--- start Provided records ---
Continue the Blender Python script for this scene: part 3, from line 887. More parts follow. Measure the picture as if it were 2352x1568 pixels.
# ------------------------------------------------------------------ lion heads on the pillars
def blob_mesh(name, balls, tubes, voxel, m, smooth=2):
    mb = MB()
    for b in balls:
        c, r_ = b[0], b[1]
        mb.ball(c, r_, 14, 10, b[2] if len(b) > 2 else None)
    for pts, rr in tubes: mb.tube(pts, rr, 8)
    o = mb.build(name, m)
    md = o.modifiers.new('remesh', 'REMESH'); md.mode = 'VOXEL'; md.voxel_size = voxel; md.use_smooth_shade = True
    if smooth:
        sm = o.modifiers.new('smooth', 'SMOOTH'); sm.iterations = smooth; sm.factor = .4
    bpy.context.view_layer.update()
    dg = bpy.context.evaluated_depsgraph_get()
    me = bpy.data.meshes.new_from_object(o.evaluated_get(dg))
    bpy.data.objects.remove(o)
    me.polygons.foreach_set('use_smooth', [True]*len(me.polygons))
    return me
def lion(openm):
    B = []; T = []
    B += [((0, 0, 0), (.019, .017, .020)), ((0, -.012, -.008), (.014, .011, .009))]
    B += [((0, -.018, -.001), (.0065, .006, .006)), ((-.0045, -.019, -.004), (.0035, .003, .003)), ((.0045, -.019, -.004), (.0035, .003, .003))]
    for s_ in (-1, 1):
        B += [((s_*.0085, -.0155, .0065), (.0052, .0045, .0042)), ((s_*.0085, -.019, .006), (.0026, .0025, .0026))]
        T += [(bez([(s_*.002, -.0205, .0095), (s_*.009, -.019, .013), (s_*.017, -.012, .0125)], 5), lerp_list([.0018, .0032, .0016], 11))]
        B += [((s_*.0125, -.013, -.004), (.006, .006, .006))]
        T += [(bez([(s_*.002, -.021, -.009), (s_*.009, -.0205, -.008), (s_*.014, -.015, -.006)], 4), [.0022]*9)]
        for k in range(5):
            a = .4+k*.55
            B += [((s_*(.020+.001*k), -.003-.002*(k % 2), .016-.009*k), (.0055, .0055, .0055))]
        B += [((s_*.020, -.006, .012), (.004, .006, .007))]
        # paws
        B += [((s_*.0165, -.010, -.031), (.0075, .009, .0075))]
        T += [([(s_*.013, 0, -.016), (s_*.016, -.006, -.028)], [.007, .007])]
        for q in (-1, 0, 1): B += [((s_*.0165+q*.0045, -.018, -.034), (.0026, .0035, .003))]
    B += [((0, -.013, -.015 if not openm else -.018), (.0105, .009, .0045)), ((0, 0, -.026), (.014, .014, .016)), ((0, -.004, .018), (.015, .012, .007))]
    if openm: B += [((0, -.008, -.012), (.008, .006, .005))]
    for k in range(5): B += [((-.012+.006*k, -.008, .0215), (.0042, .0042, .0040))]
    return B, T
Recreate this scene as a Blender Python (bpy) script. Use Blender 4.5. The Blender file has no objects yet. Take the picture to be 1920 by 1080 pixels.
--- end Provided records ---
# Goal
Print out every entry, keeping each one exact.

# The result
Continue the Blender Python script for this scene: part 3, from line 887. More parts follow. Measure the picture as if it were 2352x1568 pixels.
# ------------------------------------------------------------------ lion heads on the pillars
def blob_mesh(name, balls, tubes, voxel, m, smooth=2):
    mb = MB()
    for b in balls:
        c, r_ = b[0], b[1]
        mb.ball(c, r_, 14, 10, b[2] if len(b) > 2 else None)
    for pts, rr in tubes: mb.tube(pts, rr, 8)
    o = mb.build(name, m)
    md = o.modifiers.new('remesh', 'REMESH'); md.mode = 'VOXEL'; md.voxel_size = voxel; md.use_smooth_shade = True
    if smooth:
        sm = o.modifiers.new('smooth', 'SMOOTH'); sm.iterations = smooth; sm.factor = .4
    bpy.context.view_layer.update()
    dg = bpy.context.evaluated_depsgraph_get()
    me = bpy.data.meshes.new_from_object(o.evaluated_get(dg))
    bpy.data.objects.remove(o)
    me.polygons.foreach_set('use_smooth', [True]*len(me.polygons))
    return me
def lion(openm):
    B = []; T = []
    B += [((0, 0, 0), (.019, .017, .020)), ((0, -.012, -.008), (.014, .011, .009))]
    B += [((0, -.018, -.001), (.0065, .006, .006)), ((-.0045, -.019, -.004), (.0035, .003, .003)), ((.0045, -.019, -.004), (.0035, .003, .003))]
    for s_ in (-1, 1):
        B += [((s_*.0085, -.0155, .0065), (.0052, .0045, .0042)), ((s_*.0085, -.019, .006), (.0026, .0025, .0026))]
        T += [(bez([(s_*.002, -.0205, .0095), (s_*.009, -.019, .013), (s_*.017, -.012, .0125)], 5), lerp_list([.0018, .0032, .0016], 11))]
        B += [((s_*.0125, -.013, -.004), (.006, .006, .006))]
        T += [(bez([(s_*.002, -.021, -.009), (s_*.009, -.0205, -.008), (s_*.014, -.015, -.006)], 4), [.0022]*9)]
        for k in range(5):
            a = .4+k*.55
            B += [((s_*(.020+.001*k), -.003-.002*(k % 2), .016-.009*k), (.0055, .0055, .0055))]
        B += [((s_*.020, -.006, .012), (.004, .006, .007))]
        # paws
        B += [((s_*.0165, -.010, -.031), (.0075, .009, .0075))]
        T += [([(s_*.013, 0, -.016), (s_*.016, -.006, -.028)], [.007, .007])]
        for q in (-1, 0, 1): B += [((s_*.0165+q*.0045, -.018, -.034), (.0026, .0035, .003))]
    B += [((0, -.013, -.015 if not openm else -.018), (.0105, .009, .0045)), ((0, 0, -.026), (.014, .014, .016)), ((0, -.004, .018), (.015, .012, .007))]
    if openm: B += [((0, -.008, -.012), (.008, .006, .005))]
    for k in range(5): B += [((-.012+.006*k, -.008, .0215), (.0042, .0042, .0040))]
    return B, T
Recreate this scene as a Blender Python (bpy) script. Use Blender 4.5. The Blender file has no objects yet. Take the picture to be 1920 by 1080 pixels.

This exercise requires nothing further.